> The task:
Show all lines holding the string "scene".

> Supplied information:
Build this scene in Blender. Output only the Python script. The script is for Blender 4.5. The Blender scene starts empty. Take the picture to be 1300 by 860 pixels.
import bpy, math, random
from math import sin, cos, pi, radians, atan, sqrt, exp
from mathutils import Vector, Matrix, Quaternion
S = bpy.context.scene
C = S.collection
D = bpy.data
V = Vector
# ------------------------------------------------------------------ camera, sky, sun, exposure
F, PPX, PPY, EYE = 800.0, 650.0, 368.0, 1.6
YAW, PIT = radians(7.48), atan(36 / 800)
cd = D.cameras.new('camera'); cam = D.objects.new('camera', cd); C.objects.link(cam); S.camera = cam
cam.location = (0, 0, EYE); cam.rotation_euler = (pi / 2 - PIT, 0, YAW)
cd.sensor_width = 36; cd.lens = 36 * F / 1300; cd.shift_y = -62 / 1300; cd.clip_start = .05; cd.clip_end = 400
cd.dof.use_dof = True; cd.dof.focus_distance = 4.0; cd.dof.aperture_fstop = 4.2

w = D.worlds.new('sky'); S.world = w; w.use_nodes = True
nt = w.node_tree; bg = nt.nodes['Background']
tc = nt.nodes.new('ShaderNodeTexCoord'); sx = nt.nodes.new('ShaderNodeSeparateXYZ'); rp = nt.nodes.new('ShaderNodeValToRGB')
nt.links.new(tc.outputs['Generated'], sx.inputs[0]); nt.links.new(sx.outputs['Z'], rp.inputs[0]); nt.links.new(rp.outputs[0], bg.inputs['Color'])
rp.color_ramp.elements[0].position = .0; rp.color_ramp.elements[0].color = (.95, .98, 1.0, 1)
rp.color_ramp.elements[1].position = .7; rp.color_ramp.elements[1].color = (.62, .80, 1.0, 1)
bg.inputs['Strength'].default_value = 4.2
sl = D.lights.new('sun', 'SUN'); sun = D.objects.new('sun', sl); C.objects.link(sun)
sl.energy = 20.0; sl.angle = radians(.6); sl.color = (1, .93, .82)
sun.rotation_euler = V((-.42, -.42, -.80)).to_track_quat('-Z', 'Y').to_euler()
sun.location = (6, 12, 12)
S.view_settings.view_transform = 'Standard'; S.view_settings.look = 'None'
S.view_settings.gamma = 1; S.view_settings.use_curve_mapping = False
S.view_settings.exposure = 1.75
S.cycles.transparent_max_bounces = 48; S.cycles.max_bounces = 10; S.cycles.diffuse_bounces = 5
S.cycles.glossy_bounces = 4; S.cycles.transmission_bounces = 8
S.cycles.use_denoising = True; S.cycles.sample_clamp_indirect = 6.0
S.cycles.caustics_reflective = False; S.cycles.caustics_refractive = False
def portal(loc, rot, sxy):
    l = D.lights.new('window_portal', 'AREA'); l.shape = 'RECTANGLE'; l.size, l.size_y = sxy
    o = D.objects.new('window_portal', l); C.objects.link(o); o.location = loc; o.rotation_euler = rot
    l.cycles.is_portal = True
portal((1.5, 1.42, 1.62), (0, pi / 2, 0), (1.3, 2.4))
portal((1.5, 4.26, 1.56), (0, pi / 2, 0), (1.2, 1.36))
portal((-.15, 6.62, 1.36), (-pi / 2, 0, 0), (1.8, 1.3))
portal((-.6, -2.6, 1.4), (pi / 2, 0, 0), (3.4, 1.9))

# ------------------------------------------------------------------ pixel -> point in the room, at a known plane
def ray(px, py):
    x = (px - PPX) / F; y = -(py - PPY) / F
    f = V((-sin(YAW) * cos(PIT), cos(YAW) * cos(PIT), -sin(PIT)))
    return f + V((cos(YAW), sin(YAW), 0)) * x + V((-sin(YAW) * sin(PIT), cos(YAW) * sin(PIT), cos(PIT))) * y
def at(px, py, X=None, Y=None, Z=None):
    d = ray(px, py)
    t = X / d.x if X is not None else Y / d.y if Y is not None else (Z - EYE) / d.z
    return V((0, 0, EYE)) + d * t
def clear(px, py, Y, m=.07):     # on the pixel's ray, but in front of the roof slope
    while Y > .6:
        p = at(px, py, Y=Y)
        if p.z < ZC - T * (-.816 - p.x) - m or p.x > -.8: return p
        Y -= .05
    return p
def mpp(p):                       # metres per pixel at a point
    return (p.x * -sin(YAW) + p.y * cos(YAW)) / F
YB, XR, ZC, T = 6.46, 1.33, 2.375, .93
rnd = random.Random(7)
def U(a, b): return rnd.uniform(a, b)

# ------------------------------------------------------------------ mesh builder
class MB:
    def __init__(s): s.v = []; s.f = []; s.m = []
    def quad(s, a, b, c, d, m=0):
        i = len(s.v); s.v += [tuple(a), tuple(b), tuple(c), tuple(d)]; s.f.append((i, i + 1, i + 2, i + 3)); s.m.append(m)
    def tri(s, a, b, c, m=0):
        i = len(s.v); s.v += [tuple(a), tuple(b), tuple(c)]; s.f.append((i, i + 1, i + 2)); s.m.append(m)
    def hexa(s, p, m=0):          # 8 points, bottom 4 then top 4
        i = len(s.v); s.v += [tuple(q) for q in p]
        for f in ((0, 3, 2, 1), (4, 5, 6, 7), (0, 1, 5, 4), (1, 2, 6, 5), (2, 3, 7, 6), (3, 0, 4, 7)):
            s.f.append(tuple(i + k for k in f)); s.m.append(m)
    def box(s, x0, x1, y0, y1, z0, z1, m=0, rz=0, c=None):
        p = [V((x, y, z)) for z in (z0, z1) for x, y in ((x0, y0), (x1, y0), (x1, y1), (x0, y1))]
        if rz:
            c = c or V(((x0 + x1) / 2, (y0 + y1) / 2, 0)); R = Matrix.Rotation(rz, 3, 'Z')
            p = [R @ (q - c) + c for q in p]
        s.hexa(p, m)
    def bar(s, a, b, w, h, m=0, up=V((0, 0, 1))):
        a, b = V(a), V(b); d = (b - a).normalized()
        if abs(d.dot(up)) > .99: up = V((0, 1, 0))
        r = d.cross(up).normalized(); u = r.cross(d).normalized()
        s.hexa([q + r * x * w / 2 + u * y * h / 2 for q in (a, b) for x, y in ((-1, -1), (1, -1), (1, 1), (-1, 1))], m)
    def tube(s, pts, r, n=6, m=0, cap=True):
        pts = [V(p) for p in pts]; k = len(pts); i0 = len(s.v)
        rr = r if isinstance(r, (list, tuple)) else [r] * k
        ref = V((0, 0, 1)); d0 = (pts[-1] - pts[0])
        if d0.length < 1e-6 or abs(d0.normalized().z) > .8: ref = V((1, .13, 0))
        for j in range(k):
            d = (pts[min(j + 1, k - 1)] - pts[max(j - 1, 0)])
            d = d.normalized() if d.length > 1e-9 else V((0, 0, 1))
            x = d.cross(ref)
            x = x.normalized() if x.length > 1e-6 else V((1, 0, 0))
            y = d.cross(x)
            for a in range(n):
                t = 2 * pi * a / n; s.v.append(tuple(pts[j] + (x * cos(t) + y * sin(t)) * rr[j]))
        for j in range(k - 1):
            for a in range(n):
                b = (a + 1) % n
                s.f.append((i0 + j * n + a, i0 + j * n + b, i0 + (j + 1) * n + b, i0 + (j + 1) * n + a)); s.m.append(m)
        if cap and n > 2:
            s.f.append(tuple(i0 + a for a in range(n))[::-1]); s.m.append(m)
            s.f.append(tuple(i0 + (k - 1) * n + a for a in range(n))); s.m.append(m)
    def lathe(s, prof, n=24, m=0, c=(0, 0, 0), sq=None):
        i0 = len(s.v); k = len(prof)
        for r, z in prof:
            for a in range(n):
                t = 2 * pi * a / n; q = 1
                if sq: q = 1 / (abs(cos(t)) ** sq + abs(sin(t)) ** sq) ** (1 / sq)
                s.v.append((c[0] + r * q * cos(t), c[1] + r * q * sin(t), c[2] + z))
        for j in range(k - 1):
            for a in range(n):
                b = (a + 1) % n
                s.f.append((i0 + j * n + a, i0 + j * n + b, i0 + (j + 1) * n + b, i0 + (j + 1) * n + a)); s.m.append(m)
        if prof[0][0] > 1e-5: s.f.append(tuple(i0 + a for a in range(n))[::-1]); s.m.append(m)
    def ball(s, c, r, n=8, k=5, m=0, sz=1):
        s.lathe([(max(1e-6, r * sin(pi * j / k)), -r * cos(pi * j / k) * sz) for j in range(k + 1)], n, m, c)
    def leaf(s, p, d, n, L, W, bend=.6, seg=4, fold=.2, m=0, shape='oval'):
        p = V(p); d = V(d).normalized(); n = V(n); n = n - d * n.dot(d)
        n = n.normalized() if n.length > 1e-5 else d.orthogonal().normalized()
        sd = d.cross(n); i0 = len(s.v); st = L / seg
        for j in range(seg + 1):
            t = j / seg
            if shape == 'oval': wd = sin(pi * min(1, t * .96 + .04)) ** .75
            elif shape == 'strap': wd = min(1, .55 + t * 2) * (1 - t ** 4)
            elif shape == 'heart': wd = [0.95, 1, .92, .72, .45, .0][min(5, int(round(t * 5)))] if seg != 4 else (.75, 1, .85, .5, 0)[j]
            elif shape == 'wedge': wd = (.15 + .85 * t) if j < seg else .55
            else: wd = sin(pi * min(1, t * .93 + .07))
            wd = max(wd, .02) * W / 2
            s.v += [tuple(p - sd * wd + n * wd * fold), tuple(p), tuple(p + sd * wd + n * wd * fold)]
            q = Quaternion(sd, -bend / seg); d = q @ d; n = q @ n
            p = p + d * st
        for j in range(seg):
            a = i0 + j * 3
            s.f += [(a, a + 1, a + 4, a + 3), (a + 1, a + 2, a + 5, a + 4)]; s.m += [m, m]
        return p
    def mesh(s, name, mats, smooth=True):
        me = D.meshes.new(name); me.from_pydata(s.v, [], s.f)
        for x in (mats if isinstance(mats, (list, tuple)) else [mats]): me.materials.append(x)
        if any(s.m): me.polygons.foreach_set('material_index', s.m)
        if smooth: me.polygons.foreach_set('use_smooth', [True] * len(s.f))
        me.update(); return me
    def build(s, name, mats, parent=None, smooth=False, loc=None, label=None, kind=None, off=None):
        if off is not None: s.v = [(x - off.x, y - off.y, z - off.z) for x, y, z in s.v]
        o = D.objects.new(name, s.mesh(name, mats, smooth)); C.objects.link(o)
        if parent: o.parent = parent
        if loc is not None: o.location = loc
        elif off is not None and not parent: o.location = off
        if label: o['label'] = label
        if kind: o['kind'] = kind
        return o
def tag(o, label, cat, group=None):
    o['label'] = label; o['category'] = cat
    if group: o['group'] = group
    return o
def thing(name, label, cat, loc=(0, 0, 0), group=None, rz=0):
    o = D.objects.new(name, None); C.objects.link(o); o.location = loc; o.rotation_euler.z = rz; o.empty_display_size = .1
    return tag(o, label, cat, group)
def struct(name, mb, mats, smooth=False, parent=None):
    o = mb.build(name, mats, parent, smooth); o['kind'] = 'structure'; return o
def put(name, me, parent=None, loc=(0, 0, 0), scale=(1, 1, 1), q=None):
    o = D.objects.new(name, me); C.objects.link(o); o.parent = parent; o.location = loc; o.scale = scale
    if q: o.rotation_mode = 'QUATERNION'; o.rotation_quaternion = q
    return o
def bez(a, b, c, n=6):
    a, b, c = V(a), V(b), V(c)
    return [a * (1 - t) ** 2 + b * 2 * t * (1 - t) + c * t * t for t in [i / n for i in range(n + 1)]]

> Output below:
Build this scene in Blender. Output only the Python script. The script is for Blender 4.5. The Blender scene starts empty. Take the picture to be 1300 by 860 pixels.
S = bpy.context.scene